The 'Special Features' section of the XStow home page is out of date; for example GNU Stow now supports multiple stow directories, and supports regular expressions in some contexts. The 2.x release was almost a complete rewrite, with major refactoring, an improved two-phase approach, and a comprehensive test suite. Since then I added and changed many things including support for ignore lists, file adoption, optional disabling of folding (AFAICS XStow doesn't support folding at all, which wouldn't be too surprising because that's by far the trickiest thing to get right).
In my undoubtedly biased opinion, the original motivation for writing XStow was questionable, or at least driven by reasons which are now obsolete. The home page says "Stow requires Perl. But what's on systems where no Perl is available, or not yet installed? I tried compiling Stow with perlcc, but it failed", but in reality how many systems are there out there which support symlinks and don't have Perl preinstalled? Perl is ubiquitous. C++ strikes me as an absolutely terrible language choice for this kind of utility where performance is far less important than code maintainability.

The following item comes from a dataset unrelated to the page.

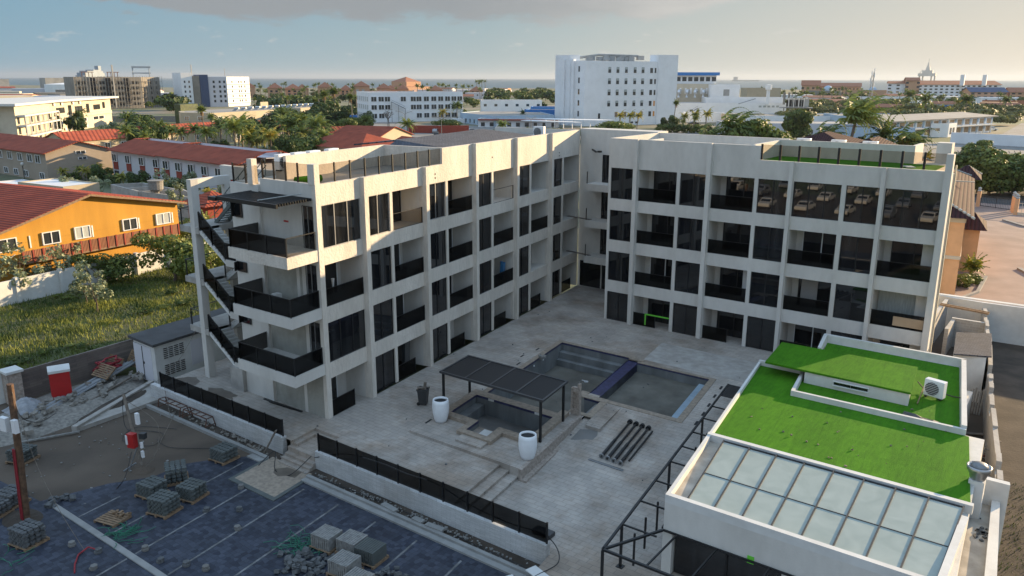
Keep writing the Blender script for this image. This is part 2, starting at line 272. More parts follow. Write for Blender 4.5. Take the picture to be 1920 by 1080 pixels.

That said, XStow does have seem to have a few nice tricks, and I intend to steal at least one of them for GNU Stow by adding install hooks to handle the Info dir
merging use case, at least. Also the code is maintained in a git repository and I'll gladly accept pull requests against the github project.
I'm also planning to release a new version of GNU Stow at some point this year, but so far not much changed in git since the last release (2.2.0). My top priorities are currently to facilitate selective folding and install hooks.